So there was some sex stuff the other week. I think most people knew it was coming, but if not, uh, sorry to surprise you? Hopefully you don’t read this at work or anything. In the future I think I’ll be tagging those posts with a NSFW tag, so you can make informed decisions and I don’t have to worry that somebody got reported to their manager for reading zombie porn.
I know some people liked that chapter, since they said so. If you’d like to preserve that enjoyment, I suggest you stop reading now, because I’m about to tell you what it was like to write it. It’s not nearly as hot as you’re hoping it will be.
Obstacle #1
Here’s what I want you to do: imagine you’re going to write a sexy letter to your significant other. Nothing too dirty, just something he/she can peek at during alone times and get a little het up by.

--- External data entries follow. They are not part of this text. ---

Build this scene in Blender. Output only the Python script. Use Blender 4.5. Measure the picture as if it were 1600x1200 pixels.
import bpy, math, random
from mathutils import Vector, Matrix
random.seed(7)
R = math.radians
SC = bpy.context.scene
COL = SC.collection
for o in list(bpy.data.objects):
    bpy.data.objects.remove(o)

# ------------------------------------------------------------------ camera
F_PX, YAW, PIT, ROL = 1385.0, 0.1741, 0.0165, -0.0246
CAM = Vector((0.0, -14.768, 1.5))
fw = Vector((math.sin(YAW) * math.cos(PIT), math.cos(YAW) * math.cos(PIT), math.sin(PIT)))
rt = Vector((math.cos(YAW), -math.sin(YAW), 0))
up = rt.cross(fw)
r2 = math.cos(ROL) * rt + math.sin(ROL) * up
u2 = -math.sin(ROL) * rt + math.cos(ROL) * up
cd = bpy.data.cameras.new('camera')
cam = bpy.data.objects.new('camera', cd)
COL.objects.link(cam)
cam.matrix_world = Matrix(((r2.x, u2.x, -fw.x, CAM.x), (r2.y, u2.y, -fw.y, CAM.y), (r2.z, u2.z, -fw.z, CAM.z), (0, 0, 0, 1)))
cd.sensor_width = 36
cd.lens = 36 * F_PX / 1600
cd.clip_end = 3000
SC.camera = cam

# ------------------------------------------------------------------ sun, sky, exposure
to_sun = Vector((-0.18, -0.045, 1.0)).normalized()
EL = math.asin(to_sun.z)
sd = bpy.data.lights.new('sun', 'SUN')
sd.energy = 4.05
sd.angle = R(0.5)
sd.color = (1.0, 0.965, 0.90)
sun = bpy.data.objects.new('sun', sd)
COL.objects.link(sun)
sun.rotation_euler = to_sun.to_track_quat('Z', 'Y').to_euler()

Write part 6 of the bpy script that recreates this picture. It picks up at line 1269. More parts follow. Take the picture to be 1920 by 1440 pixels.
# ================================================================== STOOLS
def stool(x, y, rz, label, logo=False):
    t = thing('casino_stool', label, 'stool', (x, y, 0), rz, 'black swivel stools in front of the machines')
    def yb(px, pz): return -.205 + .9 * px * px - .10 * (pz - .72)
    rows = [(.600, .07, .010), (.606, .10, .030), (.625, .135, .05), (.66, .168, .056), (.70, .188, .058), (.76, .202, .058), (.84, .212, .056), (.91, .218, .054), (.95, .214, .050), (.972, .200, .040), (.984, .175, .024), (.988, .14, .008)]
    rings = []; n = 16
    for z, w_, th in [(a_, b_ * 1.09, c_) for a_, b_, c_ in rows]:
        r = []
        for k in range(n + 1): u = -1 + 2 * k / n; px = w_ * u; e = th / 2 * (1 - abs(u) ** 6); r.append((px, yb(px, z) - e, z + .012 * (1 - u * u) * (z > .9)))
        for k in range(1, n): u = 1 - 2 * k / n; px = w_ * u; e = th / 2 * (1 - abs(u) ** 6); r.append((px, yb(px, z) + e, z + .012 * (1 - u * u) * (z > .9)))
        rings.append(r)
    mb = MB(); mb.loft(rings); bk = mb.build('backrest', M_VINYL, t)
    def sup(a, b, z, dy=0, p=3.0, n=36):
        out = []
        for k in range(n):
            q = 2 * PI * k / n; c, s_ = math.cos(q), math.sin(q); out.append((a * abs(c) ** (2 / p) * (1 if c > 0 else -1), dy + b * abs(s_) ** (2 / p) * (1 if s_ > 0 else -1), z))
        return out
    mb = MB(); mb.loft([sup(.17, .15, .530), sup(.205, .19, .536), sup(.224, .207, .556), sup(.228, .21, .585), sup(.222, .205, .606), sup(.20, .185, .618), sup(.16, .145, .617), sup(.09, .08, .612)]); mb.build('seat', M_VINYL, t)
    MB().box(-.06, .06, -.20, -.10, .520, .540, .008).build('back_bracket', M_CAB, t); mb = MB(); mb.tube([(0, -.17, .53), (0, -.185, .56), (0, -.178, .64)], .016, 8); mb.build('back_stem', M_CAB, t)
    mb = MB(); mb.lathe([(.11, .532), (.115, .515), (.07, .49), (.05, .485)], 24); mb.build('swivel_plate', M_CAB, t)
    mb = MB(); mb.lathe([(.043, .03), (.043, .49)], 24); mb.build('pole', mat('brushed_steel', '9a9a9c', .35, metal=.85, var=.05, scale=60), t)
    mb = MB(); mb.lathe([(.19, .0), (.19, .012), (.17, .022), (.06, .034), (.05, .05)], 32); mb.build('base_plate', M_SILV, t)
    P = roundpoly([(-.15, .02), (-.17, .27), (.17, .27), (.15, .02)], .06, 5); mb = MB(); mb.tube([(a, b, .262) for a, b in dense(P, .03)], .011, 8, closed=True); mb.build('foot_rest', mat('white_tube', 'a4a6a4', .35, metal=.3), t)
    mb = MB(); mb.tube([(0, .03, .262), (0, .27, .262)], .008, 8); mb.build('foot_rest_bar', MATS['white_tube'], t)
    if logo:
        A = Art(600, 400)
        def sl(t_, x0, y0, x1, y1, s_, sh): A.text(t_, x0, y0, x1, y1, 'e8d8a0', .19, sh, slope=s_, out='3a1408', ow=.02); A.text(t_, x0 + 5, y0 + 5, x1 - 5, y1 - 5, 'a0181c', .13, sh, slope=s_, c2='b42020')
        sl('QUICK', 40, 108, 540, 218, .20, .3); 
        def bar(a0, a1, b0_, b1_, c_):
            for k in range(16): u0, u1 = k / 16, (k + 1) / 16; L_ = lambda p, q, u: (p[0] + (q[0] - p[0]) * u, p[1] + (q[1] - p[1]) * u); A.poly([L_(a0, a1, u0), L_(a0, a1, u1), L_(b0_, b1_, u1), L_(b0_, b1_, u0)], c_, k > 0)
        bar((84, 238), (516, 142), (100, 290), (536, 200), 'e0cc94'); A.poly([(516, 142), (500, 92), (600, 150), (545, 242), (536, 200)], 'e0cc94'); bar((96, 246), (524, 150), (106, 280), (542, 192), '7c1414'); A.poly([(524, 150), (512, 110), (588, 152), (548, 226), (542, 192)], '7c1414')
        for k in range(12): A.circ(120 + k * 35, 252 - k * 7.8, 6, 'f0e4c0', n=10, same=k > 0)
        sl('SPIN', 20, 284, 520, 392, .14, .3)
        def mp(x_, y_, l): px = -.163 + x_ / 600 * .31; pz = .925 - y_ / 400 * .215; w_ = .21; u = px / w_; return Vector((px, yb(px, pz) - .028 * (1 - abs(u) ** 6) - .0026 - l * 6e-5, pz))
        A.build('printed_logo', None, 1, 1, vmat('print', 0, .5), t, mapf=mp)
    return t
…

Now imagine your mom is going to read it. And one of your professors. And some of your classmates, for good measure, because when somebody asks for the link to your blog letter, you don’t stop to wonder if it’s appropriate to share it, you just hand that shit out. (What’s up, people! Hopefully you wait to read the sexy times chapter until after this semester is over, but if not, I look forward to avoiding eye contact with you for the next six weeks.)
You can’t NOT write the letter. You’ve made a deal; you’ve been writing a series of letters for months, and it’s TIME for this letter. There’s no way around it. You have to write it, and it has to be good. No copping out with euphemisms and fade-to-blacks – get in there, be fairly detailed, make it hot.
Did I mention your mom is going to read it? FOCUS. But also – your mom.
Obstacle #2
You’ve got some kids wandering free-range around your space. A lot of them. Not a classroom-full or anything, you’re not the damn Duggars up in here, but it’s enough. And they keep standing next to you. They’re not reading your letter, they’re just….there. Right there, up against your shoulder, talking about Minecraft and snack time and by the way, when are we going to Grammy’s? You know, that place where YOUR MOM lives.
That’s….well, that’s a mood killer. Common sense says you put your letter away, and you wait until no one under five feet tall is threatening to talk to you. To continue on in the face of the Goldfish Brigade would be fucking weird.
Obstacle #3
Okay, so you’re alone now, and you can kind of sort of block out all those extra people who are going to be reading your letter. Now we have to leave the letter conceit behind, because this is a fiction specific concern, and a problem for everyone who writes stories that involves sex scenes: the people who read it? They’re going to assume that you’re speaking from personal experience. And now you’re worrying, as you’re writing, oh my god. Someone is going to read this, and then the next time I see them, they’re going to give me that Look. The one that says they now know everything about my sex life, or at least they think they do. They’re going to think about it, you know damn well they are, and they’re gonna be like, “Oh wow, I had no idea she likes having sex on a stranger’s couch while her sister sleeps in the next room. What a ho!”
(For the record, I have no sister, and it’s been at least a week since I had sex on a stranger’s couch. AT LEAST.)
The truth is likely that nobody gives a shit, but that’s not what my brain was telling me while I was writing. In that moment, everybody cared, everybody knew me, and they were all waiting outside my front door to point and laugh when I walked to the mailbox.
Obstacle #4
There are no decent substitutes for the word ‘clit’. That really sucks.
The Moral
If there aren’t any more sex scenes for a while, I hope you’ll forgive me. I’m still recovering from the last one.
Well, if it makes you feel any better, you did a really great job! I would NEVER be able to write anything like that because 1. I have no imagination and 2. see: most of the obstacles you wrote about above 🙂
Anyway, I can’t wait for more!
That does make me feel better, thank you!
After my mom weaseled my pen name out of me, I told her that if she read anything I wrote, we would NOT be discussing it. Ever. EEEEEEVVVVVVVVEEEEEEEEEEEEER.
None of the female body parts have good euphemisms or alternates. It’s not fair.
Ha! My mom and I very briefly discussed the chapter, in a “It was fine!” way, and that was it. I think she was far more comfortable with the whole thing than I was.
Also, your comment was #69. That seems fitting.
Very stylishly written. I just kept telling myself it was Elizabeth Lake not my baby girl. I thought it was a great first sex scene.